START GIVEN INFORMATION

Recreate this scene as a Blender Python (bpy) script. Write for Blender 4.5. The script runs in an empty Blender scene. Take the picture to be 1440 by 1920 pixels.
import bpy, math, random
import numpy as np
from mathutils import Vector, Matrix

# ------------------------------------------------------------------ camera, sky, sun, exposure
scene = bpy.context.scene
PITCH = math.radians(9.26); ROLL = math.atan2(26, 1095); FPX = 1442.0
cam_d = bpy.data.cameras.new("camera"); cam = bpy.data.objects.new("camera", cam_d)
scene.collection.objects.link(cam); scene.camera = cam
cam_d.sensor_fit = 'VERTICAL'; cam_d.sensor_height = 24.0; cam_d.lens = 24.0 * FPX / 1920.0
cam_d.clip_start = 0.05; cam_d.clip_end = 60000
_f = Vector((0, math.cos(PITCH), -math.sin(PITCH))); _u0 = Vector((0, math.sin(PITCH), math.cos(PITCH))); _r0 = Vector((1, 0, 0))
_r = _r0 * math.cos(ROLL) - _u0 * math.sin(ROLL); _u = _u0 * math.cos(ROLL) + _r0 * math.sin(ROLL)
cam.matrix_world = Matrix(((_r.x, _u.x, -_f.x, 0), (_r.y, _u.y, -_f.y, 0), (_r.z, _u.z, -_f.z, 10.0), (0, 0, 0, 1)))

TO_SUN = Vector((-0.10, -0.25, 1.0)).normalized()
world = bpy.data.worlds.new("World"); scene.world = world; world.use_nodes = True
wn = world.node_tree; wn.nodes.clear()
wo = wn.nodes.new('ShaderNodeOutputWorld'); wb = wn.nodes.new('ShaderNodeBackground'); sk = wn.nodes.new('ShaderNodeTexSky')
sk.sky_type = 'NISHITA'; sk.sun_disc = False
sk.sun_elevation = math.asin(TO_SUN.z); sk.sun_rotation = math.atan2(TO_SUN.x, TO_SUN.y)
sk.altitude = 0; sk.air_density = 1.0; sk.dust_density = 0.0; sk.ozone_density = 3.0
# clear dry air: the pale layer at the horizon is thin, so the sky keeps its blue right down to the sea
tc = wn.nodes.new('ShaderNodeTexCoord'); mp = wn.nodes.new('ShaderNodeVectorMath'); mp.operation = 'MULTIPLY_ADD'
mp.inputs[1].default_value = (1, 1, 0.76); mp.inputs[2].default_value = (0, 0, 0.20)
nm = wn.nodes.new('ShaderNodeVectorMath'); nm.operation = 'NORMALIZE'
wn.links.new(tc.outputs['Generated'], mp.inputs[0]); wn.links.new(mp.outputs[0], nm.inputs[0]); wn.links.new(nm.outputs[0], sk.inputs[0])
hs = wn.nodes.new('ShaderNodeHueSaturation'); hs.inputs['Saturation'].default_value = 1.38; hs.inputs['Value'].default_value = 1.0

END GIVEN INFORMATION
START GIVEN INFORMATION

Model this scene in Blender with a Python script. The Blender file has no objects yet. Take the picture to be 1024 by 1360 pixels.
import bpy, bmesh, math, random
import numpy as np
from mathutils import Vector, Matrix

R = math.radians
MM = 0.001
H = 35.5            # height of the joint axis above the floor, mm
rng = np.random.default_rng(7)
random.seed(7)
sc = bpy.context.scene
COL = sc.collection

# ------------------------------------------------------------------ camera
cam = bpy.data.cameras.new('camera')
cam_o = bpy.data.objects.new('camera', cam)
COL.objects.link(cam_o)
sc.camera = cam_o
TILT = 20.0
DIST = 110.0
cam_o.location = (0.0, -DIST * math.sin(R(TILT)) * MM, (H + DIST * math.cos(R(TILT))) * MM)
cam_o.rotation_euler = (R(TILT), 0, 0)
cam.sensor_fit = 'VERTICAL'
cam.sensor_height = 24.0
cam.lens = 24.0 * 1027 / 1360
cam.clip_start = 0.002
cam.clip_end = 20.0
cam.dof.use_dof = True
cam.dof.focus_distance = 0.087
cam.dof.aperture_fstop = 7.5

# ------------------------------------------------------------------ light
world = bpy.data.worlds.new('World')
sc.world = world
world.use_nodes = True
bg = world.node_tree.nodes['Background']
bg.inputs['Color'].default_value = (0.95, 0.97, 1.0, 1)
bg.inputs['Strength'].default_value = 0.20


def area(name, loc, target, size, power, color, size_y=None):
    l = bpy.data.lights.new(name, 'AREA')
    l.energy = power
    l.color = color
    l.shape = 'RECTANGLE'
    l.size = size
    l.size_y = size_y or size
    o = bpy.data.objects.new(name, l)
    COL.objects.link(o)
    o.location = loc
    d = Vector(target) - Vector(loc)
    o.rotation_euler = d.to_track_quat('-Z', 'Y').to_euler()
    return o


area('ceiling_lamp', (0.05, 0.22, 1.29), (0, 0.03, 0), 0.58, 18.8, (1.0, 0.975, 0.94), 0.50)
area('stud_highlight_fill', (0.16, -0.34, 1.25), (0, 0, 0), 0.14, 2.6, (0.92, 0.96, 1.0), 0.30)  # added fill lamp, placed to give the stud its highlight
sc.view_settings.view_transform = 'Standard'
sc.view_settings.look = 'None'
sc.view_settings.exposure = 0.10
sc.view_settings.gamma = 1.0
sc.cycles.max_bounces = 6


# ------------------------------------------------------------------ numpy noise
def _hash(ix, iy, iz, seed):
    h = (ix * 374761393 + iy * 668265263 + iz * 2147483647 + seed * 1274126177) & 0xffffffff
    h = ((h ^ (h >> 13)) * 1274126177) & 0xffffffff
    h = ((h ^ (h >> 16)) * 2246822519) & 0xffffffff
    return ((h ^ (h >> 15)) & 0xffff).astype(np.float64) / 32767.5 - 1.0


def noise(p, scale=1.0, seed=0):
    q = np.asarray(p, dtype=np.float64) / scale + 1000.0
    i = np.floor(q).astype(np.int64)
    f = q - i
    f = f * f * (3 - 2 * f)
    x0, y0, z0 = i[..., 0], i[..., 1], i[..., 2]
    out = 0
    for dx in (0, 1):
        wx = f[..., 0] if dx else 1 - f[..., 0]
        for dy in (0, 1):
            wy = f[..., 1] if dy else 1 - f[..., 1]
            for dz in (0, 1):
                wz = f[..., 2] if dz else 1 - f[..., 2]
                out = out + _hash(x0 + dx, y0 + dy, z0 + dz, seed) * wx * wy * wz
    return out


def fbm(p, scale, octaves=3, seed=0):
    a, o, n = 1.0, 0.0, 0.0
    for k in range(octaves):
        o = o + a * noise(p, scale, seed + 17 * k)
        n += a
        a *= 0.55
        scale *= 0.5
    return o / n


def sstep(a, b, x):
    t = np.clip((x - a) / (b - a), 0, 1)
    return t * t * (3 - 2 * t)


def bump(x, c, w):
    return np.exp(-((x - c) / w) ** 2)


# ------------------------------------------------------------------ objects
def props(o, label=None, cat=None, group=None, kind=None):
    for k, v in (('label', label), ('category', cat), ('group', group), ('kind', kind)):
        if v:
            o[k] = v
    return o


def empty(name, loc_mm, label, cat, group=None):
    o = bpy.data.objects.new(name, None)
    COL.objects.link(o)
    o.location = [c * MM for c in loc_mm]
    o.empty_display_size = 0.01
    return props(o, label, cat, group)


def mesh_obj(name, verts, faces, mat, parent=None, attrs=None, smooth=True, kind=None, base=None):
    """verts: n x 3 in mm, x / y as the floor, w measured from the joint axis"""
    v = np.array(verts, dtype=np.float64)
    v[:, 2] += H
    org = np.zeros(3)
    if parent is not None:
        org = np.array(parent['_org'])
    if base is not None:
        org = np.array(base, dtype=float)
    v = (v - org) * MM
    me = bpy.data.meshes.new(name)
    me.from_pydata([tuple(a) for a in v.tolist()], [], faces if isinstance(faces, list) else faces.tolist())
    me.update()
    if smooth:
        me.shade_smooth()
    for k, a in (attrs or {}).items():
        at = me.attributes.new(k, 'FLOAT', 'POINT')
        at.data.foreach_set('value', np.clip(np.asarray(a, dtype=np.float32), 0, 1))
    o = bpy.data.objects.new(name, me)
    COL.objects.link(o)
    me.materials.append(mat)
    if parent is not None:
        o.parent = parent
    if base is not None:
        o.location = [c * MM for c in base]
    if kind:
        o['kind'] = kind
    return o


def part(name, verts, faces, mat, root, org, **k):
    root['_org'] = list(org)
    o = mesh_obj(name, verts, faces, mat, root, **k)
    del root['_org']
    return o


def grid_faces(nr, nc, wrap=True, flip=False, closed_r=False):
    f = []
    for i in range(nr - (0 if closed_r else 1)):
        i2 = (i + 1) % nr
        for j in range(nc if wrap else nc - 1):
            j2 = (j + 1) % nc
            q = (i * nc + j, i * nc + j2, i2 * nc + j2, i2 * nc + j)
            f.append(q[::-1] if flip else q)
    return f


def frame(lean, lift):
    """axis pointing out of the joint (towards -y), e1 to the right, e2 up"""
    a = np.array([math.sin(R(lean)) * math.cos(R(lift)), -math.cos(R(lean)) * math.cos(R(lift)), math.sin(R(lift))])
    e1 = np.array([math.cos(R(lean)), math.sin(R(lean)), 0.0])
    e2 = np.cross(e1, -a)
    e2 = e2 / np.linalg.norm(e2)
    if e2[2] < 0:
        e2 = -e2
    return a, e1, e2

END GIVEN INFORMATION

→ WRITTEN TASK
Exactly as written, quote the lines from the one that has "Recreate this scene" down to the one that has "10.0), (0, 0, 0, 1)))", and include both.

→ RESULT OF THIS EXERCISE
Recreate this scene as a Blender Python (bpy) script. Write for Blender 4.5. The script runs in an empty Blender scene. Take the picture to be 1440 by 1920 pixels.
import bpy, math, random
import numpy as np
from mathutils import Vector, Matrix

# ------------------------------------------------------------------ camera, sky, sun, exposure
scene = bpy.context.scene
PITCH = math.radians(9.26); ROLL = math.atan2(26, 1095); FPX = 1442.0
cam_d = bpy.data.cameras.new("camera"); cam = bpy.data.objects.new("camera", cam_d)
scene.collection.objects.link(cam); scene.camera = cam
cam_d.sensor_fit = 'VERTICAL'; cam_d.sensor_height = 24.0; cam_d.lens = 24.0 * FPX / 1920.0
cam_d.clip_start = 0.05; cam_d.clip_end = 60000
_f = Vector((0, math.cos(PITCH), -math.sin(PITCH))); _u0 = Vector((0, math.sin(PITCH), math.cos(PITCH))); _r0 = Vector((1, 0, 0))
_r = _r0 * math.cos(ROLL) - _u0 * math.sin(ROLL); _u = _u0 * math.cos(ROLL) + _r0 * math.sin(ROLL)
cam.matrix_world = Matrix(((_r.x, _u.x, -_f.x, 0), (_r.y, _u.y, -_f.y, 0), (_r.z, _u.z, -_f.z, 10.0), (0, 0, 0, 1)))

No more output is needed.